Given this contrast, we decided that things like "way that" are still acl:relcl in GUM, while "decision that" is acl (essentially the nominalized equivalent of ccomp)

nschneid commented 3 years ago

Would you use the same treatment if it were "where" or "when" instead of "that"? (Doesn't work for "way" but works for many of the temporal ones above)

N.B. For point it would be "point at which", not "point in which".

amir-zeldes commented 3 years ago

I don't think I would make a distinction based on which preposition it is, it's more the fact that it's substitutable by a canonical relative (with any preposition is fine for me).

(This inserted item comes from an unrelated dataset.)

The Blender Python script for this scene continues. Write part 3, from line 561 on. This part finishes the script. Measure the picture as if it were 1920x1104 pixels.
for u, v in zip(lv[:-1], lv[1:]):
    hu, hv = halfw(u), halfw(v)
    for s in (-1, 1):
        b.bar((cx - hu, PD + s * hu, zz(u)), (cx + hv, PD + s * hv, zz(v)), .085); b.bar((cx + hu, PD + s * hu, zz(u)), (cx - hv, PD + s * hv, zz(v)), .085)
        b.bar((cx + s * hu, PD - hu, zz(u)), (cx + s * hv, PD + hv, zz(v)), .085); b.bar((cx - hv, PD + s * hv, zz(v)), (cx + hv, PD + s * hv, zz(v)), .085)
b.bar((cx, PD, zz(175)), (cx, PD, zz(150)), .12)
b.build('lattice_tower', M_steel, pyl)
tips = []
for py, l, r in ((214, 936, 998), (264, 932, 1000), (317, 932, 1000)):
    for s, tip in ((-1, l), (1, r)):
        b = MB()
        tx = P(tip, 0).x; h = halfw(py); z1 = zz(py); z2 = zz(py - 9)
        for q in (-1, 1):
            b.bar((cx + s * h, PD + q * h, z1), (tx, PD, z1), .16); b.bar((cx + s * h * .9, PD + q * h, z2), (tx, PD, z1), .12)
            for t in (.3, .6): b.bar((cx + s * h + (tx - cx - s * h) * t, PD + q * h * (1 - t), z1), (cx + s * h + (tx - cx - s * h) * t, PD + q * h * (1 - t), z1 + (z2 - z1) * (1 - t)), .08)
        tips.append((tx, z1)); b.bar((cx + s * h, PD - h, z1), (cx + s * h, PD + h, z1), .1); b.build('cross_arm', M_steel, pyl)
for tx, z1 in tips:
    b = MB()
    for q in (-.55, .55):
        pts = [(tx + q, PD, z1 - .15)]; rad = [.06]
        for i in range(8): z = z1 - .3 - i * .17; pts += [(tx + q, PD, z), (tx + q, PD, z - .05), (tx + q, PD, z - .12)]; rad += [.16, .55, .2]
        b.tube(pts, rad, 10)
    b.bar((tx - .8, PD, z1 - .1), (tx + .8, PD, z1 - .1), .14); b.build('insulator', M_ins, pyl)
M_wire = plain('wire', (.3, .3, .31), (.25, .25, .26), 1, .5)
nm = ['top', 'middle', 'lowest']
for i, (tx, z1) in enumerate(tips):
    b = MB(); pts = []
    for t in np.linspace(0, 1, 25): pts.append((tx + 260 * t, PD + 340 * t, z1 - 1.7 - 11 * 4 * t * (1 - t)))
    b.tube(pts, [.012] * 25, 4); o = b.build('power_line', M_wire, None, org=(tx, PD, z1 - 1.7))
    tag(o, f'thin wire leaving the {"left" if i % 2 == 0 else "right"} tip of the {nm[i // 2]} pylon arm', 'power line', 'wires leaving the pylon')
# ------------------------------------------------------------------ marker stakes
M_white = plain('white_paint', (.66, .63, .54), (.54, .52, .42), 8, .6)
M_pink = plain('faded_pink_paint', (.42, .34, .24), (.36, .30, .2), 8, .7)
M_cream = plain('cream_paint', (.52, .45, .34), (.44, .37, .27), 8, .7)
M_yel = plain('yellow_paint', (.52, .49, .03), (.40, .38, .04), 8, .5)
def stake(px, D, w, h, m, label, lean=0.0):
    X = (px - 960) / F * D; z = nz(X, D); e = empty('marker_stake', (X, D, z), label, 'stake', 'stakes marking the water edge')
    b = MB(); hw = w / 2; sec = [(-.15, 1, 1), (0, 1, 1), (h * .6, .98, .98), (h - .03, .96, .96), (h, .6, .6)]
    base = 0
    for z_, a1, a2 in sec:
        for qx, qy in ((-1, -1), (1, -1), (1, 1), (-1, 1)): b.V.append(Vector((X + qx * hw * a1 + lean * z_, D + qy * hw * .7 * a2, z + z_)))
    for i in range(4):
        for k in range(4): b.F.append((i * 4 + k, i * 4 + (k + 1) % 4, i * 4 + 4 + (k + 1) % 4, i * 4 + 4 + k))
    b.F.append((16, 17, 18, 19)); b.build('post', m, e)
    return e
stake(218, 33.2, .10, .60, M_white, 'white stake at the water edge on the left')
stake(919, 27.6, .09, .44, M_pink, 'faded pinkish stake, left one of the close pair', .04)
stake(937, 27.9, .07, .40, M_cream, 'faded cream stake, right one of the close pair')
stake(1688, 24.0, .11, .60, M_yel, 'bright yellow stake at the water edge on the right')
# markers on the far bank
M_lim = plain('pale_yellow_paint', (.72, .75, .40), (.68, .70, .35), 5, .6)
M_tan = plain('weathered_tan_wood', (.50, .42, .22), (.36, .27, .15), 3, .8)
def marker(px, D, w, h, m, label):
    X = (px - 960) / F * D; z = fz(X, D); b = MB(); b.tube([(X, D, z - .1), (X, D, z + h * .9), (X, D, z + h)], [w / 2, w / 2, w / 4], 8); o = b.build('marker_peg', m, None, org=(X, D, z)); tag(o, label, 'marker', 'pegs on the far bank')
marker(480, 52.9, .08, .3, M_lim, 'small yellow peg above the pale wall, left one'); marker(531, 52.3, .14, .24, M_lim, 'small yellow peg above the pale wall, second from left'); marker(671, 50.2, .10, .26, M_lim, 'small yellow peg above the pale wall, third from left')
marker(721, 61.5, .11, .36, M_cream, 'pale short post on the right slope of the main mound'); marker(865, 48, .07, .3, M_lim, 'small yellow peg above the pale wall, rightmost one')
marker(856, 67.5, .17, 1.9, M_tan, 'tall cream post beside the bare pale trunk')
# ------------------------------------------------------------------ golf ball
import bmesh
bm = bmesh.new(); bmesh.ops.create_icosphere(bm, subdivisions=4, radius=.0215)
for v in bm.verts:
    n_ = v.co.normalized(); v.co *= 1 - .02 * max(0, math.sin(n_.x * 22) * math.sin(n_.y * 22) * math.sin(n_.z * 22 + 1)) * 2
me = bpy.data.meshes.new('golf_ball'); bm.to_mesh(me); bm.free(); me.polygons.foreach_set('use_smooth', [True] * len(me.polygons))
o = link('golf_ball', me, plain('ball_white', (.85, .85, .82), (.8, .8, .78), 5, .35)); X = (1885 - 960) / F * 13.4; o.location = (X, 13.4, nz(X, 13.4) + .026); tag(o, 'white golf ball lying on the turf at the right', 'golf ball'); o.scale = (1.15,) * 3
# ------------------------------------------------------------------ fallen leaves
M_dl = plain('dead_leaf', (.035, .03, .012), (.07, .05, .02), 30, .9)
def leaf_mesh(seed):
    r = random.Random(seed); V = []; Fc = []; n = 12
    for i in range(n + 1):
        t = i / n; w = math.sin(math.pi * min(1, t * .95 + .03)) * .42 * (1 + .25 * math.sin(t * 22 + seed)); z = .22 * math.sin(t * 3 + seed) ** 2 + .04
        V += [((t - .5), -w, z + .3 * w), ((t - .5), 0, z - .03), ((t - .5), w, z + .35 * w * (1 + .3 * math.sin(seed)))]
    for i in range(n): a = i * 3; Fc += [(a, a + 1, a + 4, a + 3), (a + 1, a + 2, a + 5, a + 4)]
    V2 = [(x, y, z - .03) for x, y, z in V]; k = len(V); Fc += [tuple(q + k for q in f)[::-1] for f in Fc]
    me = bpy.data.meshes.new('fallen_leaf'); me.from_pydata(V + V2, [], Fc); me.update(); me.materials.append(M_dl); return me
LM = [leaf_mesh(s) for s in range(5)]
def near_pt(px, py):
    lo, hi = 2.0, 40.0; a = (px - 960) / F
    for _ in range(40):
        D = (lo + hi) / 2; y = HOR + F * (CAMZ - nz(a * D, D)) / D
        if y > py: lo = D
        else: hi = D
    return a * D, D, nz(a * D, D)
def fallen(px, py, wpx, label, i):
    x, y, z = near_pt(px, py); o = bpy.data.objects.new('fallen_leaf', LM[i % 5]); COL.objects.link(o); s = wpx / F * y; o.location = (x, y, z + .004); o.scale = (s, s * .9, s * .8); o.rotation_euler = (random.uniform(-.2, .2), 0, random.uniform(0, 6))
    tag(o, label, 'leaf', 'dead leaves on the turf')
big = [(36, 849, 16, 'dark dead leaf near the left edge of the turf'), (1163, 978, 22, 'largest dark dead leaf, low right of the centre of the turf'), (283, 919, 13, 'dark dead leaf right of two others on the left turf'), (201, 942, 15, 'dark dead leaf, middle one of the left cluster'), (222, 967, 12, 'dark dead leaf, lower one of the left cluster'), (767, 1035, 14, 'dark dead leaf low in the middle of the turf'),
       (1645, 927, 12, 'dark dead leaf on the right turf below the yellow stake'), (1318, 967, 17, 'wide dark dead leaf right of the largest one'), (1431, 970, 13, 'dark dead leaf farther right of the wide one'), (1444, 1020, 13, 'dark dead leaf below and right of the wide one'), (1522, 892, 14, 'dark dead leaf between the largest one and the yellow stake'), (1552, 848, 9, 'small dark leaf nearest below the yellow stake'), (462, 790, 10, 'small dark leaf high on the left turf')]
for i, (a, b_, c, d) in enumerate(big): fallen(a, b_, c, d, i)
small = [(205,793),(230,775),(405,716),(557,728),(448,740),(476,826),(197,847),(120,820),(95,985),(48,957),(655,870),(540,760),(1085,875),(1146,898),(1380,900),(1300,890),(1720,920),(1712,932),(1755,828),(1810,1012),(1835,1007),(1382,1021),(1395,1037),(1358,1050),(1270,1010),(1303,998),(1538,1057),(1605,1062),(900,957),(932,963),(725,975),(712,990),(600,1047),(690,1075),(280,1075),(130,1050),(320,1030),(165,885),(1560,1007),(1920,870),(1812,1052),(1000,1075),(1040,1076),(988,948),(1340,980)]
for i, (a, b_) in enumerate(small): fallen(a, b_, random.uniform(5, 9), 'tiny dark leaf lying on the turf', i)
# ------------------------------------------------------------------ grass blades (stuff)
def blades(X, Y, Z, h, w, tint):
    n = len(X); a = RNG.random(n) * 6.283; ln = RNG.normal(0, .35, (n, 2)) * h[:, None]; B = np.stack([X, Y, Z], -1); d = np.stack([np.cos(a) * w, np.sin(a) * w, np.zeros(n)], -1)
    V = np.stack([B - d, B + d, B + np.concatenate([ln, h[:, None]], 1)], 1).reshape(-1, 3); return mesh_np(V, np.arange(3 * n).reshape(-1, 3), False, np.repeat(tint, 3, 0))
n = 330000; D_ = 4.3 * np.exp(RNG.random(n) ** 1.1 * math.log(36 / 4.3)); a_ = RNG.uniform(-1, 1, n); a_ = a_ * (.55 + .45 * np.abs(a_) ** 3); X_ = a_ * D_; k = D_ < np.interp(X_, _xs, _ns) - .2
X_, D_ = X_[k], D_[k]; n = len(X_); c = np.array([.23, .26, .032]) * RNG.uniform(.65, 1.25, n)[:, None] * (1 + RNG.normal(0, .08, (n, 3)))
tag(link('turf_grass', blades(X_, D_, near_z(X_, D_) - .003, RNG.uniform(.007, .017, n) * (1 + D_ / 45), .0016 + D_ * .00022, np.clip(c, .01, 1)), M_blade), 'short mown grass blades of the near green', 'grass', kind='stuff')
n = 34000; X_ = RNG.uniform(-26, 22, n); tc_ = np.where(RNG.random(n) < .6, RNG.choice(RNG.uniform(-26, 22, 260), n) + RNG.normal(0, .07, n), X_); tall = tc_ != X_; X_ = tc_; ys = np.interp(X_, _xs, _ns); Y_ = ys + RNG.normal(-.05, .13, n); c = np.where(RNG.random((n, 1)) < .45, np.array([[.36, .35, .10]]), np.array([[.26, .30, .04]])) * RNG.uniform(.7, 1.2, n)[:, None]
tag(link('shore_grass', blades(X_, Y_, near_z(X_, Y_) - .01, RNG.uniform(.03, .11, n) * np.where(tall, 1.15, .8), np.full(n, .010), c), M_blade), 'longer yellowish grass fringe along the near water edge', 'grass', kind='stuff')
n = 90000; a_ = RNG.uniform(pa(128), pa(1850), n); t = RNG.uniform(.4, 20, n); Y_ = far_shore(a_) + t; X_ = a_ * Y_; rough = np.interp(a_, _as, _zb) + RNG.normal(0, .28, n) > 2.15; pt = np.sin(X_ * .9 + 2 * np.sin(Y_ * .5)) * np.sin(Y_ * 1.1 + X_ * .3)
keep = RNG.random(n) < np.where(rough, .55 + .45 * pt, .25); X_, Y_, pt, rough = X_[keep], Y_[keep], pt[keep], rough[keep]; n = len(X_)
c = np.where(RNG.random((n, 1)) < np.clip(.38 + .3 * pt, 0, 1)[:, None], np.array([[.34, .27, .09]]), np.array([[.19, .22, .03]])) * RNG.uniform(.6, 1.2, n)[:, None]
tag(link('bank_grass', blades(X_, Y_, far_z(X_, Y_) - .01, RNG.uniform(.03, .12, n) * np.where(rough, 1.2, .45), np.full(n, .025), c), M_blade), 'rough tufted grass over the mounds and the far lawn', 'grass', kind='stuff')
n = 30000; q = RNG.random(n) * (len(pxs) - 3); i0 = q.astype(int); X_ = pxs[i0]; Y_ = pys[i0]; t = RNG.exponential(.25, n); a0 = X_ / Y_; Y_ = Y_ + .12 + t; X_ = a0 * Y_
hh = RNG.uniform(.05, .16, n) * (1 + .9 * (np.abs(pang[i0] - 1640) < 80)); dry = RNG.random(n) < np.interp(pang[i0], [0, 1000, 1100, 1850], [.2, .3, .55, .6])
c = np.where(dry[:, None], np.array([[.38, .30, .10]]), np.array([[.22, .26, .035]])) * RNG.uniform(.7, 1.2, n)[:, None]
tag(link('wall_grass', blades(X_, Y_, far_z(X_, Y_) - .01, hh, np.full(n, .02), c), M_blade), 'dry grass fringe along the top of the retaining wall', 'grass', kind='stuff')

For "place where" I see we have done acl:relcl almost always:

https://corpling.uis.georgetown.edu/annis/#_q=ZW50aXR5PSJwbGFjZSIgLT5oZWFkIHRvayAtPmRlcCB0b2sgLT5kZXAgbGVtbWE9IndoZXJlIg&_c=R1VN&cl=0&cr=15&s=0&l=10

But I found one or two acl as well. I think they should be made uniform to acl:relcl, since "the restaurant where we met" is analogous to "the restaurant in which we met". The alternative of adnominal advcl seems less appealing to me since it misses the relativization of the subordinate clause (we did in fact meet at that "restaurant", the matrix noun), and acl would conflate it with true adnominal arg clauses (since we don't allow ccomp on nouns).

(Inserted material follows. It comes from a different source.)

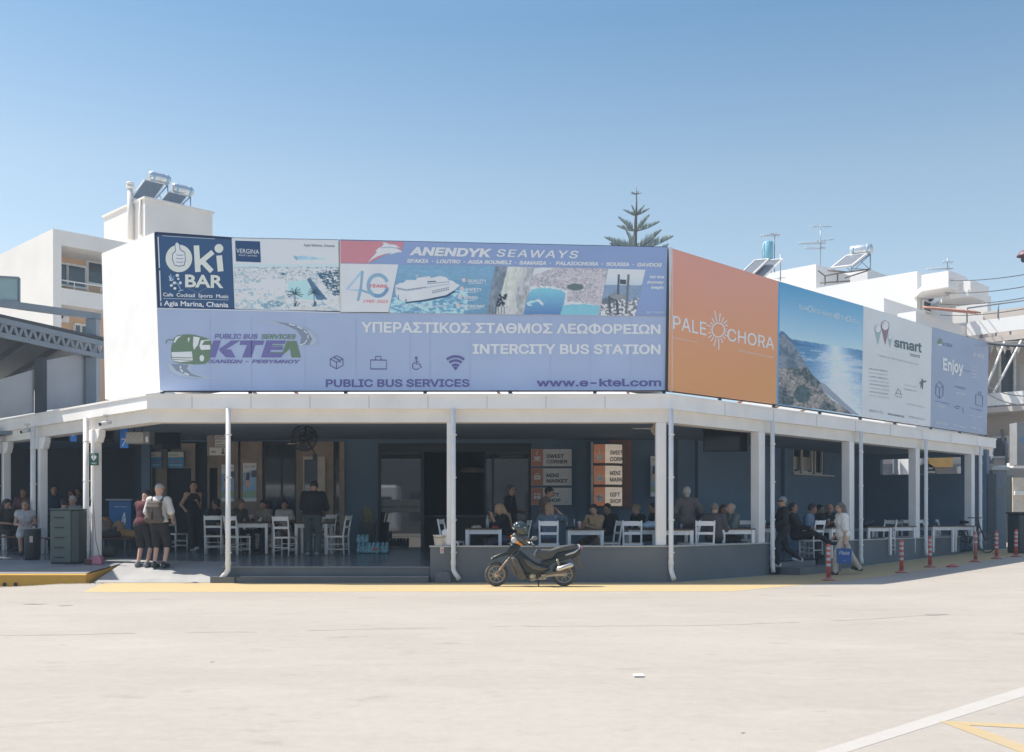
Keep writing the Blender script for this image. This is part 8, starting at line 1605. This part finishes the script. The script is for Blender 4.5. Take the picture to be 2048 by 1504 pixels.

nschneid commented 3 years ago

OK, looks like CGEL agrees with acl:relcl (p. 1053):

image

nschneid commented 3 years ago

OK now I'm having second thoughts about these two:

These are best paraphrased as "The Indians made conciliatory gestures...on his nudging" and "Jafar the Pilot studied...as part of that surveillance." It sounds strange to say "That the Indians made conciliatory gestures was on his nudging" or "That Jafar the Pilot studied was as part of that surveillance". It seems the purpose of this construction is to extrapose the PP from the clause. So is the clause really a csubj?

nschneid commented 3 years ago

I do see one GUM token which uses csubj after an extraposed PP:

amir-zeldes commented 3 years ago

Yup, and I think these are all csubj - the way I see it is that the tree's job is just to tell us the syntactic facts, and from a syntactic perspective I think "that the Indians made conciliatory gestures toward Islamabad was on his nudging" is fine, and the reason we get an "it" here is heavy subject extraposition, same as in the other cases.

nschneid commented 3 years ago

OK I think I've taken care of all of these; LMK if you spot problems.